Does Yamaha use different pitches for different models?
 
Does Yamaha use different pitches for different models?
They certainly do, for different models and different engines. They also use ride plates on some and not on others...even with the exact same engine.
 
They certainly do, for different models and different engines. They also use ride plates on some and not on others...even with the exact same engine.

The ride plates are only on the 240's i believe, and i believe that is because the hull was easier to basically keep the same but the engine placement required the pump be put further back. In order to protect/support everything correctly the ride plate was put on there. I remember some people having issues when those were not quite square and the boats steered a bit off.

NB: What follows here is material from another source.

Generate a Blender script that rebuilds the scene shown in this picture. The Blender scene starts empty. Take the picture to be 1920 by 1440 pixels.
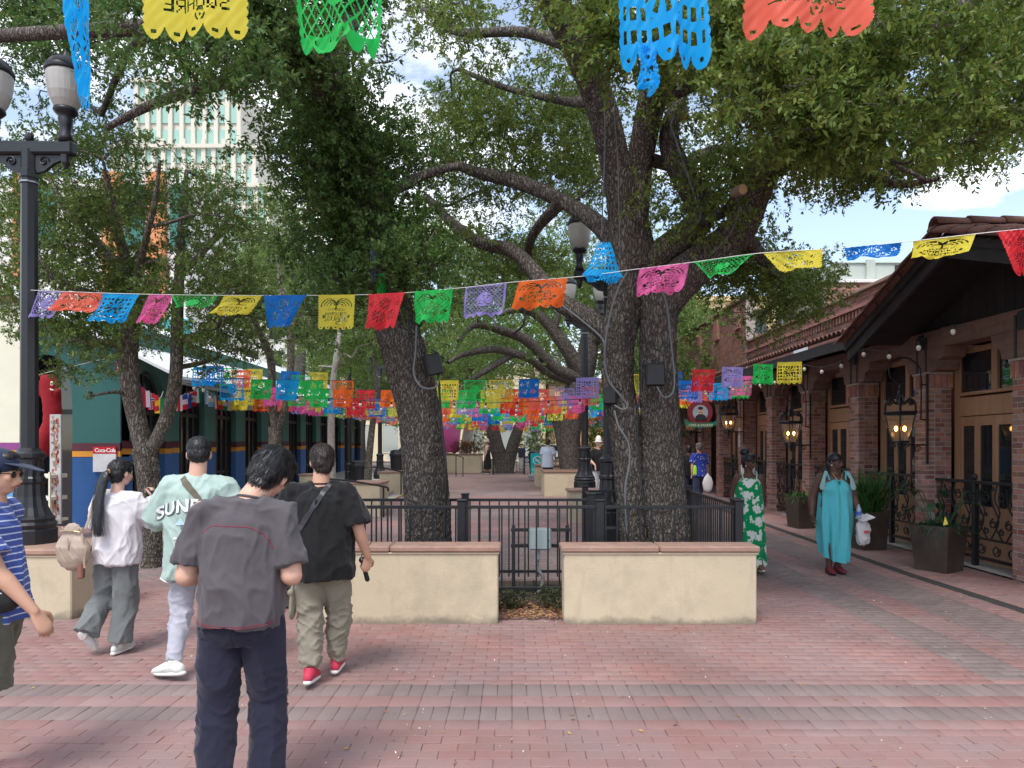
import bpy, bmesh, math, random
import numpy as np
from mathutils import Vector, Matrix, noise, Euler
from mathutils.bvhtree import BVHTree
random.seed(7); np.random.seed(7)
R = math.radians
scene = bpy.context.scene
COL = scene.collection

# ------------------------------------------------------------------ camera
F = 1331.0                      # focal length in photo pixels (1920 wide)
PITCH = 0.0                     # held level; the horizon sits low by lens shift
CAMZ = 1.70
cam_d = bpy.data.cameras.new('camera'); cam = bpy.data.objects.new('camera', cam_d)
COL.objects.link(cam)
cam.location = (0, 0, CAMZ); cam.rotation_euler = (math.pi / 2 + PITCH, 0, 0)
cam_d.sensor_width = 36; cam_d.lens = F / 1920 * 36
cam_d.clip_start = 0.05; cam_d.clip_end = 2500
cam_d.shift_y = 120 / 1920
scene.camera = cam

# ------------------------------------------------------------------ world, sun, exposure
SUN_EL, SUN_AZ = 58, 200
world = bpy.data.worlds.new('World'); scene.world = world; world.use_nodes = True
nt = world.node_tree; nt.nodes.clear()
def N(t, typ, **k):
    n = t.nodes.new(typ)
    for a, b in k.items(): setattr(n, a, b)
    return n
out = N(nt, 'ShaderNodeOutputWorld'); bg = N(nt, 'ShaderNodeBackground')
sky = N(nt, 'ShaderNodeTexSky', sky_type='NISHITA', sun_disc=False)
sky.sun_elevation = R(SUN_EL); sky.sun_rotation = R(SUN_AZ); sky.air_density = 1.0; sky.dust_density = 0.6
tc = N(nt, 'ShaderNodeTexCoord'); mp = N(nt, 'ShaderNodeMapping')
mp.inputs['Scale'].default_value = (1.0, 1.0, 2.6); mp.inputs['Location'].default_value = (1.35, 0.4, 0.7)
nz = N(nt, 'ShaderNodeTexNoise'); nz.inputs['Scale'].default_value = 2.6; nz.inputs['Detail'].default_value = 9
nz.inputs['Roughness'].default_value = 0.56
rp = N(nt, 'ShaderNodeValToRGB'); rp.color_ramp.elements[0].position = 0.49; rp.color_ramp.elements[1].position = 0.63
rp.color_ramp.elements[0].color = (0.12, 0.12, 0.12, 1)
mx = N(nt, 'ShaderNodeMix', data_type='RGBA')
mx.inputs[7].default_value = (9.0, 9.1, 9.3, 1)
nt.links.new(tc.outputs['Generated'], mp.inputs['Vector']); nt.links.new(mp.outputs[0], nz.inputs['Vector'])
nt.links.new(nz.outputs[0], rp.inputs[0]); nt.links.new(rp.outputs[0], mx.inputs[0])
nt.links.new(sky.outputs[0], mx.inputs[6]); nt.links.new(mx.outputs[2], bg.inputs['Color'])
bg.inputs['Strength'].default_value = 0.15
nt.links.new(bg.outputs[0], out.inputs['Surface'])
sun_d = bpy.data.lights.new('sun', 'SUN'); sun_d.energy = 1.9; sun_d.angle = R(20); sun_d.color = (1, 0.95, 0.88)
sun = bpy.data.objects.new('sun', sun_d); COL.objects.link(sun)
_el, _az = R(SUN_EL), R(SUN_AZ)
_dir = Vector((math.sin(_az) * math.cos(_el), math.cos(_az) * math.cos(_el), math.sin(_el)))
sun.rotation_euler = _dir.to_track_quat('Z', 'Y').to_euler(); sun.location = (0, -10, 30)
scene.view_settings.view_transform = 'Standard'; scene.view_settings.look = 'None'
scene.view_settings.gamma = 1; scene.view_settings.use_curve_mapping = False
scene.view_settings.exposure = 0.76
scene.render.engine = 'CYCLES'
scene.cycles.max_bounces = 7; scene.cycles.diffuse_bounces = 4; scene.cycles.transparent_max_bounces = 12
scene.cycles.use_adaptive_sampling = True
scene.cycles.use_denoising = True

# ------------------------------------------------------------------ photo pixel -> place in the world
CP, SP = math.cos(PITCH), math.sin(PITCH)
def ray(px, py):
    return Vector(((px - 960) / F, 1.0, (840 - py) / F))
def P(px, py, Y):
    d = ray(px, py); return Vector((0, 0, CAMZ)) + d * (Y / d.y)
def G(px, py, z=0.0):
    d = ray(px, py); return Vector((0, 0, CAMZ)) + d * ((z - CAMZ) / d.z)
def PX(px, py, X):            # point on the plane x = X
    d = ray(px, py); return Vector((0, 0, CAMZ)) + d * (X / d.x)

# ------------------------------------------------------------------ materials
MATS = {}
def srgb(h):
    if isinstance(h, str):
        h = h.lstrip('#'); c = [int(h[i:i+2], 16) / 255 for i in (0, 2, 4)]
        return tuple((x / 12.92 if x <= 0.04045 else ((x + 0.055) / 1.055) ** 2.4) for x in c)
    return tuple(h)
def mat(name, color, rough=0.7, metal=0.0, var=0.12, vscale=6.0, bump=0.0, bscale=30.0, spec=0.4,
        objvar=0.0, hue=0.0, dirt=None, stretch=(1, 1, 1), transl=0.0, bdist=0.01, sheen=0.0, island=False, sat=0.0):
    if name in MATS: return MATS[name]
    m = bpy.data.materials.new(name); m.use_nodes = True; MATS[name] = m
    t = m.node_tree; t.nodes.clear()
    o = N(t, 'ShaderNodeOutputMaterial'); b = N(t, 'ShaderNodeBsdfPrincipled')
    b.inputs['Roughness'].default_value = rough; b.inputs['Metallic'].default_value = metal
    b.inputs['Specular IOR Level'].default_value = spec
    if sheen: b.inputs['Sheen Weight'].default_value = sheen
    c = srgb(color)
    cx = N(t, 'ShaderNodeTexCoord'); mpp = N(t, 'ShaderNodeMapping'); mpp.inputs['Scale'].default_value = stretch
    t.links.new(cx.outputs['Object'], mpp.inputs['Vector'])
    n1 = N(t, 'ShaderNodeTexNoise'); n1.inputs['Scale'].default_value = vscale; n1.inputs['Detail'].default_value = 6
    n1.inputs['Roughness'].default_value = 0.65
    t.links.new(mpp.outputs[0], n1.inputs['Vector'])
    hsv = N(t, 'ShaderNodeHueSaturation'); hsv.inputs['Color'].default_value = (*c, 1)
    mr = N(t, 'ShaderNodeMapRange'); mr.inputs['From Min'].default_value = 0.25; mr.inputs['From Max'].default_value = 0.75
    mr.inputs['To Min'].default_value = 1 - var; mr.inputs['To Max'].default_value = 1 + var
    t.links.new(n1.outputs[0], mr.inputs['Value'])
    val = mr.outputs[0]
    if objvar or hue:
        oi = N(t, 'ShaderNodeObjectInfo'); rnd = oi.outputs['Random']
        if island:
            ge = N(t, 'ShaderNodeNewGeometry'); ad = N(t, 'ShaderNodeMath', operation='ADD'); f2 = N(t, 'ShaderNodeMath', operation='FRACT')
            t.links.new(rnd, ad.inputs[0]); t.links.new(ge.outputs['Random Per Island'], ad.inputs[1]); t.links.new(ad.outputs[0], f2.inputs[0]); rnd = f2.outputs[0]
        if objvar:
            m2 = N(t, 'ShaderNodeMapRange'); m2.inputs['To Min'].default_value = 1 - objvar; m2.inputs['To Max'].default_value = 1 + objvar
            t.links.new(rnd, m2.inputs['Value'])
            mu = N(t, 'ShaderNodeMath', operation='MULTIPLY'); t.links.new(val, mu.inputs[0]); t.links.new(m2.outputs[0], mu.inputs[1]); val = mu.outputs[0]
        if hue:
            mm = N(t, 'ShaderNodeMath', operation='MULTIPLY'); mm.inputs[1].default_value = 7.13
            fr = N(t, 'ShaderNodeMath', operation='FRACT'); t.links.new(rnd, mm.inputs[0]); t.links.new(mm.outputs[0], fr.inputs[0])
            m3 = N(t, 'ShaderNodeMapRange'); m3.inputs['To Min'].default_value = 0.5 - hue; m3.inputs['To Max'].default_value = 0.5 + hue
            t.links.new(fr.outputs[0], m3.inputs['Value']); t.links.new(m3.outputs[0], hsv.inputs['Hue'])
            if sat:
                m4 = N(t, 'ShaderNodeMath', operation='MULTIPLY'); m4.inputs[1].default_value = 5.31; f4 = N(t, 'ShaderNodeMath', operation='FRACT')
                m5 = N(t, 'ShaderNodeMapRange'); m5.inputs['To Min'].default_value = 1 - sat; m5.inputs['To Max'].default_value = 1 + sat * 0.3
                t.links.new(fr.outputs[0], m4.inputs[0]); t.links.new(m4.outputs[0], f4.inputs[0]); t.links.new(f4.outputs[0], m5.inputs['Value']); t.links.new(m5.outputs[0], hsv.inputs['Saturation'])
    t.links.new(val, hsv.inputs['Value'])
    col = hsv.outputs[0]
    if dirt:
        dc, ds, dl, dh = dirt     # colour, scale, ramp low, ramp high
        n2 = N(t, 'ShaderNodeTexNoise'); n2.inputs['Scale'].default_value = ds; n2.inputs['Detail'].default_value = 8; n2.inputs['Roughness'].default_value = 0.7
        t.links.new(cx.outputs['Object'], n2.inputs['Vector'])
        mr2 = N(t, 'ShaderNodeMapRange'); mr2.inputs['From Min'].default_value = dl; mr2.inputs['From Max'].default_value = dh
        t.links.new(n2.outputs[0], mr2.inputs['Value'])
        mxx = N(t, 'ShaderNodeMix', data_type='RGBA'); mxx.inputs[7].default_value = (*srgb(dc), 1)
        t.links.new(mr2.outputs[0], mxx.inputs[0]); t.links.new(col, mxx.inputs[6]); col = mxx.outputs[2]
    t.links.new(col, b.inputs['Base Color'])
    if bump:
        n3 = N(t, 'ShaderNodeTexNoise'); n3.inputs['Scale'].default_value = bscale; n3.inputs['Detail'].default_value = 5
        t.links.new(mpp.outputs[0], n3.inputs['Vector'])
        bp = N(t, 'ShaderNodeBump'); bp.inputs['Strength'].default_value = bump; bp.inputs['Distance'].default_value = bdist
        t.links.new(n3.outputs[0], bp.inputs['Height']); t.links.new(bp.outputs[0], b.inputs['Normal'])
    sh = b.outputs[0]
    if transl:
        tr = N(t, 'ShaderNodeBsdfTranslucent'); t.links.new(col, tr.inputs['Color'])
        ms = N(t, 'ShaderNodeMixShader'); ms.inputs[0].default_value = transl
        t.links.new(sh, ms.inputs[1]); t.links.new(tr.outputs[0], ms.inputs[2]); sh = ms.outputs[0]
    t.links.new(sh, o.inputs['Surface'])
    m.diffuse_color = (*c, 1)
    return m
def node(m, typ): return [n for n in m.node_tree.nodes if n.bl_idname == typ]
def emit(name, color, strength):
    if name in MATS: return MATS[name]
    m = bpy.data.materials.new(name); m.use_nodes = True; MATS[name] = m
    b = m.node_tree.nodes['Principled BSDF']; b.inputs['Base Color'].default_value = (*srgb(color), 1)
    b.inputs['Emission Color'].default_value = (*srgb(color), 1); b.inputs['Emission Strength'].default_value = strength
    return m
def glass(name, tint=(0.02, 0.022, 0.025), rough=0.04, alpha=None):
    """window glass: glossy coat over a dark or see-through pane"""
    if name in MATS: return MATS[name]
    m = bpy.data.materials.new(name); m.use_nodes = True; MATS[name] = m
    t = m.node_tree; b = t.nodes['Principled BSDF']
    b.inputs['Base Color'].default_value = (*tint, 1); b.inputs['Roughness'].default_value = rough
    b.inputs['Specular IOR Level'].default_value = 0.8
    if alpha is not None: b.inputs['Alpha'].default_value = alpha
    return m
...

The 21 footers had a bit more of a hull redesign and i don't think they required the ride plates. Can anyone confirm that?

The impellers i believe are even pitched differently from side to side!
For more information on why google pump loading :)
 
@Speedling My '04 has the 998cc non HO motors in it and they are listed as 140hp a piece and the impellers are 16.3° port/ 17.3° starboard. The engine RPM's max out at about 10200 rpm. I can't remember my max avg. speed but I know i've seen the speedo bounce around 50mph before in perfect conditions.
 
@Speedling My '04 has the 998cc non HO motors in it and they are listed as 140hp a piece and the impellers are 16.3° port/ 17.3° starboard. The engine RPM's max out at about 10200 rpm. I can't remember my max avg. speed but I know i've seen the speedo bounce around 50mph before in perfect conditions.
I forgot that there is 3 mr1's! 110,140,160 hp versions! Sheesh, what a statistical nightmare!
Can't trust the speedo though. I have seen mine go to 60 mph, but only ever got 52 on gps.
Also, you would be surprised what the impellers actually read! Mine varied 6 degrees on the trailing edge! All three blades could read something totally different! I put on two 14/20 solas impellers and that waa the final kick to my boat to get me to 52 mph.
 
Yeah, I would say 45 to 47 mph is probably a more realistic number, and when I saw it bouncing off 50. I was by myself with absolutely calm water. I'll have to check the gps a few times this year just to see what I'm actually running.